── SOURCE MATERIAL

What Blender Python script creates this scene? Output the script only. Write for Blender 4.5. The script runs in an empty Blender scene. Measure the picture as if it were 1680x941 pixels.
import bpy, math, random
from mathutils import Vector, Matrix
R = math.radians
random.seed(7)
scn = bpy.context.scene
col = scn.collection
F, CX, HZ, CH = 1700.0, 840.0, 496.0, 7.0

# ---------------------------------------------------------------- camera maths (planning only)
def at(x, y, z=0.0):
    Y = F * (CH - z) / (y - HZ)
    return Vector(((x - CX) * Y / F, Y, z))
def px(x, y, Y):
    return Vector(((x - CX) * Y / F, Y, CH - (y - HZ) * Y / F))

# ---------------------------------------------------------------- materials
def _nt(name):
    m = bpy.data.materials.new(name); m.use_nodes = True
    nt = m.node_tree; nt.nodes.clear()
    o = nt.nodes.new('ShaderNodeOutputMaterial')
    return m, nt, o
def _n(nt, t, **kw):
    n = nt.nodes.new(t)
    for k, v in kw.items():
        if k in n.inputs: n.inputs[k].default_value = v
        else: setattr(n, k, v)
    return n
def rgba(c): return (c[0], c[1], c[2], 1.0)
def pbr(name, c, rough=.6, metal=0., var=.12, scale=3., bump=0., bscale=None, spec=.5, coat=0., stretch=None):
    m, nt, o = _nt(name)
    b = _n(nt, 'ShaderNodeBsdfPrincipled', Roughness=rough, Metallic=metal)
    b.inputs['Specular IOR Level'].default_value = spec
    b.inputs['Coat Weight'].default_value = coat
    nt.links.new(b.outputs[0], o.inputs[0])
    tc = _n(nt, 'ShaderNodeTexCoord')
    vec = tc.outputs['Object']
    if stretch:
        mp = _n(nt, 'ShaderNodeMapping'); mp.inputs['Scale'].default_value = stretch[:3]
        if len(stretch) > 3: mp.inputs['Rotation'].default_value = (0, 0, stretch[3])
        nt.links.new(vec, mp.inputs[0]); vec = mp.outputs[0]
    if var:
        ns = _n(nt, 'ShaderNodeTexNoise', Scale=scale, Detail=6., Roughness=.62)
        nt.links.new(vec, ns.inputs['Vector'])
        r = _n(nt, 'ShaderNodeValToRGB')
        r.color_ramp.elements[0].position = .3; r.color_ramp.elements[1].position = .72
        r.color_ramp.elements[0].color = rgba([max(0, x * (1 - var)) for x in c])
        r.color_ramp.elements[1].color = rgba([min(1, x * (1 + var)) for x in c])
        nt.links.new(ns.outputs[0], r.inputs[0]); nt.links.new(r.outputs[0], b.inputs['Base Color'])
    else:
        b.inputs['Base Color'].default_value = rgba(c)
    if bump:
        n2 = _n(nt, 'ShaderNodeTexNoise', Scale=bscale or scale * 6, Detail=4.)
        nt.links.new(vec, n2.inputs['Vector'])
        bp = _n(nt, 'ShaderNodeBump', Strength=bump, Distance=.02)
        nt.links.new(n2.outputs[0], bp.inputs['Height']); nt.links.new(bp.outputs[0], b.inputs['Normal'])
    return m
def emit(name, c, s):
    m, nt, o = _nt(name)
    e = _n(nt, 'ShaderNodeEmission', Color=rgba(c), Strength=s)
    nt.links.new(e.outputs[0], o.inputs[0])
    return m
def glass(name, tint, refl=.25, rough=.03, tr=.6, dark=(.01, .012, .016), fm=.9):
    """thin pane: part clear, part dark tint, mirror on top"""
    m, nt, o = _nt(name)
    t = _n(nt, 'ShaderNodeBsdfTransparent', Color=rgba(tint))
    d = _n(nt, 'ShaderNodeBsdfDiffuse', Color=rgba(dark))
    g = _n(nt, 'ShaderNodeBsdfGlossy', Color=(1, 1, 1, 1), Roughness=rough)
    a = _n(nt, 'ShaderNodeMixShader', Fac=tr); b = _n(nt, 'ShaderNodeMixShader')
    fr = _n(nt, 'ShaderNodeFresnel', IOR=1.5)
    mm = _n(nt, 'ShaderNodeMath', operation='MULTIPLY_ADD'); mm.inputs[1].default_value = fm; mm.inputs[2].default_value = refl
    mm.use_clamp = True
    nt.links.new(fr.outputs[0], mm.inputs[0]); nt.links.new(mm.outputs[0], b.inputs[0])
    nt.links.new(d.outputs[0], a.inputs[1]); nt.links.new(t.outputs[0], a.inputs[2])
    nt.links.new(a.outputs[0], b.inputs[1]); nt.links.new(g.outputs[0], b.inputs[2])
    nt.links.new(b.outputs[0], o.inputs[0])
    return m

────

* _GIVEN PROBLEM_:
Write the material out again word for word.

* _RESULT FOR THIS EXERCISE_:
What Blender Python script creates this scene? Output the script only. Write for Blender 4.5. The script runs in an empty Blender scene. Measure the picture as if it were 1680x941 pixels.
import bpy, math, random
from mathutils import Vector, Matrix
R = math.radians
random.seed(7)
scn = bpy.context.scene
col = scn.collection
F, CX, HZ, CH = 1700.0, 840.0, 496.0, 7.0

# ---------------------------------------------------------------- camera maths (planning only)
def at(x, y, z=0.0):
    Y = F * (CH - z) / (y - HZ)
    return Vector(((x - CX) * Y / F, Y, z))
def px(x, y, Y):
    return Vector(((x - CX) * Y / F, Y, CH - (y - HZ) * Y / F))

# ---------------------------------------------------------------- materials
def _nt(name):
    m = bpy.data.materials.new(name); m.use_nodes = True
    nt = m.node_tree; nt.nodes.clear()
    o = nt.nodes.new('ShaderNodeOutputMaterial')
    return m, nt, o
def _n(nt, t, **kw):
    n = nt.nodes.new(t)
    for k, v in kw.items():
        if k in n.inputs: n.inputs[k].default_value = v
        else: setattr(n, k, v)
    return n
def rgba(c): return (c[0], c[1], c[2], 1.0)
def pbr(name, c, rough=.6, metal=0., var=.12, scale=3., bump=0., bscale=None, spec=.5, coat=0., stretch=None):
    m, nt, o = _nt(name)
    b = _n(nt, 'ShaderNodeBsdfPrincipled', Roughness=rough, Metallic=metal)
    b.inputs['Specular IOR Level'].default_value = spec
    b.inputs['Coat Weight'].default_value = coat
    nt.links.new(b.outputs[0], o.inputs[0])
    tc = _n(nt, 'ShaderNodeTexCoord')
    vec = tc.outputs['Object']
    if stretch:
        mp = _n(nt, 'ShaderNodeMapping'); mp.inputs['Scale'].default_value = stretch[:3]
        if len(stretch) > 3: mp.inputs['Rotation'].default_value = (0, 0, stretch[3])
        nt.links.new(vec, mp.inputs[0]); vec = mp.outputs[0]
    if var:
        ns = _n(nt, 'ShaderNodeTexNoise', Scale=scale, Detail=6., Roughness=.62)
        nt.links.new(vec, ns.inputs['Vector'])
        r = _n(nt, 'ShaderNodeValToRGB')
        r.color_ramp.elements[0].position = .3; r.color_ramp.elements[1].position = .72
        r.color_ramp.elements[0].color = rgba([max(0, x * (1 - var)) for x in c])
        r.color_ramp.elements[1].color = rgba([min(1, x * (1 + var)) for x in c])
        nt.links.new(ns.outputs[0], r.inputs[0]); nt.links.new(r.outputs[0], b.inputs['Base Color'])
    else:
        b.inputs['Base Color'].default_value = rgba(c)
    if bump:
        n2 = _n(nt, 'ShaderNodeTexNoise', Scale=bscale or scale * 6, Detail=4.)
        nt.links.new(vec, n2.inputs['Vector'])
        bp = _n(nt, 'ShaderNodeBump', Strength=bump, Distance=.02)
        nt.links.new(n2.outputs[0], bp.inputs['Height']); nt.links.new(bp.outputs[0], b.inputs['Normal'])
    return m
def emit(name, c, s):
    m, nt, o = _nt(name)
    e = _n(nt, 'ShaderNodeEmission', Color=rgba(c), Strength=s)
    nt.links.new(e.outputs[0], o.inputs[0])
    return m
def glass(name, tint, refl=.25, rough=.03, tr=.6, dark=(.01, .012, .016), fm=.9):
    """thin pane: part clear, part dark tint, mirror on top"""
    m, nt, o = _nt(name)
    t = _n(nt, 'ShaderNodeBsdfTransparent', Color=rgba(tint))
    d = _n(nt, 'ShaderNodeBsdfDiffuse', Color=rgba(dark))
    g = _n(nt, 'ShaderNodeBsdfGlossy', Color=(1, 1, 1, 1), Roughness=rough)
    a = _n(nt, 'ShaderNodeMixShader', Fac=tr); b = _n(nt, 'ShaderNodeMixShader')
    fr = _n(nt, 'ShaderNodeFresnel', IOR=1.5)
    mm = _n(nt, 'ShaderNodeMath', operation='MULTIPLY_ADD'); mm.inputs[1].default_value = fm; mm.inputs[2].default_value = refl
    mm.use_clamp = True
    nt.links.new(fr.outputs[0], mm.inputs[0]); nt.links.new(mm.outputs[0], b.inputs[0])
    nt.links.new(d.outputs[0], a.inputs[1]); nt.links.new(t.outputs[0], a.inputs[2])
    nt.links.new(a.outputs[0], b.inputs[1]); nt.links.new(g.outputs[0], b.inputs[2])
    nt.links.new(b.outputs[0], o.inputs[0])
    return m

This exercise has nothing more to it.